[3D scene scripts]
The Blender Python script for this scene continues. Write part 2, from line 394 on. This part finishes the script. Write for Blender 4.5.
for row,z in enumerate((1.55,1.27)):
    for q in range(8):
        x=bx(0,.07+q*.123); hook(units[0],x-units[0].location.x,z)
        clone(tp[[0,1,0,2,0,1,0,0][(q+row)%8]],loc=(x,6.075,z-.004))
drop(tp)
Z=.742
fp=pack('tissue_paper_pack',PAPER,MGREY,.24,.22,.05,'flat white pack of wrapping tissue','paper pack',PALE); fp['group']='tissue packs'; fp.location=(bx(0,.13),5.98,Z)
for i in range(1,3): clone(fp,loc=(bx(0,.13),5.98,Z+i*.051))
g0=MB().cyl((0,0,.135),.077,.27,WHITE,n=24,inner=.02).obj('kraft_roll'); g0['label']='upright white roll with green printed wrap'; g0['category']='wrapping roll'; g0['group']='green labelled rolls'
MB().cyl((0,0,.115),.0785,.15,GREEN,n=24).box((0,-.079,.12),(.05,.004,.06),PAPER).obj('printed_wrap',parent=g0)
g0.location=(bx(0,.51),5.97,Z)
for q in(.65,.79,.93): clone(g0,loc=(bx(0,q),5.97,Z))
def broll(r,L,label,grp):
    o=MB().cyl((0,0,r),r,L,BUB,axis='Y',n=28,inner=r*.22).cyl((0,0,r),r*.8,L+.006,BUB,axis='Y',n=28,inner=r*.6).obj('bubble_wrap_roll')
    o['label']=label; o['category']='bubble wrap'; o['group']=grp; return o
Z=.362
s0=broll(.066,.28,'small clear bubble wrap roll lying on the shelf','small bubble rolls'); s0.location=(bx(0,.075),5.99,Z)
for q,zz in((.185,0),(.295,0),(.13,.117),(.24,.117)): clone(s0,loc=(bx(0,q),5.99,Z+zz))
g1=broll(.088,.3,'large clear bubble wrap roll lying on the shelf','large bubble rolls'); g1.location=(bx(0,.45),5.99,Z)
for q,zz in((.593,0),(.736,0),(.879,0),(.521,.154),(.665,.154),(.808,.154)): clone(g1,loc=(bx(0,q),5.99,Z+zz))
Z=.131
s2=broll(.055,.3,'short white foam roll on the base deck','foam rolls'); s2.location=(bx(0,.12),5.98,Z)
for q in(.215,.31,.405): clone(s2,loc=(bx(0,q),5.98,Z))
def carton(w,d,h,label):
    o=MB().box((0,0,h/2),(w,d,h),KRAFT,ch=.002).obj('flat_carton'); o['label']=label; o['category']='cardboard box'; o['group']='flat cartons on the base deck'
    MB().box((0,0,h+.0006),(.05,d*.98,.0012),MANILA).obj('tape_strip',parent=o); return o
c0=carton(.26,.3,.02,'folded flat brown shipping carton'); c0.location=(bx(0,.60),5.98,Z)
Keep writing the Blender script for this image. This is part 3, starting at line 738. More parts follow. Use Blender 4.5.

- [SHORT PROBLEM] Repeat the records above exactly as they appear.

- [COMPLETE RESPONSE]
The Blender Python script for this scene continues. Write part 2, from line 394 on. This part finishes the script. Write for Blender 4.5.
for row,z in enumerate((1.55,1.27)):
    for q in range(8):
        x=bx(0,.07+q*.123); hook(units[0],x-units[0].location.x,z)
        clone(tp[[0,1,0,2,0,1,0,0][(q+row)%8]],loc=(x,6.075,z-.004))
drop(tp)
Z=.742
fp=pack('tissue_paper_pack',PAPER,MGREY,.24,.22,.05,'flat white pack of wrapping tissue','paper pack',PALE); fp['group']='tissue packs'; fp.location=(bx(0,.13),5.98,Z)
for i in range(1,3): clone(fp,loc=(bx(0,.13),5.98,Z+i*.051))
g0=MB().cyl((0,0,.135),.077,.27,WHITE,n=24,inner=.02).obj('kraft_roll'); g0['label']='upright white roll with green printed wrap'; g0['category']='wrapping roll'; g0['group']='green labelled rolls'
MB().cyl((0,0,.115),.0785,.15,GREEN,n=24).box((0,-.079,.12),(.05,.004,.06),PAPER).obj('printed_wrap',parent=g0)
g0.location=(bx(0,.51),5.97,Z)
for q in(.65,.79,.93): clone(g0,loc=(bx(0,q),5.97,Z))
def broll(r,L,label,grp):
    o=MB().cyl((0,0,r),r,L,BUB,axis='Y',n=28,inner=r*.22).cyl((0,0,r),r*.8,L+.006,BUB,axis='Y',n=28,inner=r*.6).obj('bubble_wrap_roll')
    o['label']=label; o['category']='bubble wrap'; o['group']=grp; return o
Z=.362
s0=broll(.066,.28,'small clear bubble wrap roll lying on the shelf','small bubble rolls'); s0.location=(bx(0,.075),5.99,Z)
for q,zz in((.185,0),(.295,0),(.13,.117),(.24,.117)): clone(s0,loc=(bx(0,q),5.99,Z+zz))
g1=broll(.088,.3,'large clear bubble wrap roll lying on the shelf','large bubble rolls'); g1.location=(bx(0,.45),5.99,Z)
for q,zz in((.593,0),(.736,0),(.879,0),(.521,.154),(.665,.154),(.808,.154)): clone(g1,loc=(bx(0,q),5.99,Z+zz))
Z=.131
s2=broll(.055,.3,'short white foam roll on the base deck','foam rolls'); s2.location=(bx(0,.12),5.98,Z)
for q in(.215,.31,.405): clone(s2,loc=(bx(0,q),5.98,Z))
def carton(w,d,h,label):
    o=MB().box((0,0,h/2),(w,d,h),KRAFT,ch=.002).obj('flat_carton'); o['label']=label; o['category']='cardboard box'; o['group']='flat cartons on the base deck'
    MB().box((0,0,h+.0006),(.05,d*.98,.0012),MANILA).obj('tape_strip',parent=o); return o
c0=carton(.26,.3,.02,'folded flat brown shipping carton'); c0.location=(bx(0,.60),5.98,Z)
Keep writing the Blender script for this image. This is part 3, starting at line 738. More parts follow. Use Blender 4.5.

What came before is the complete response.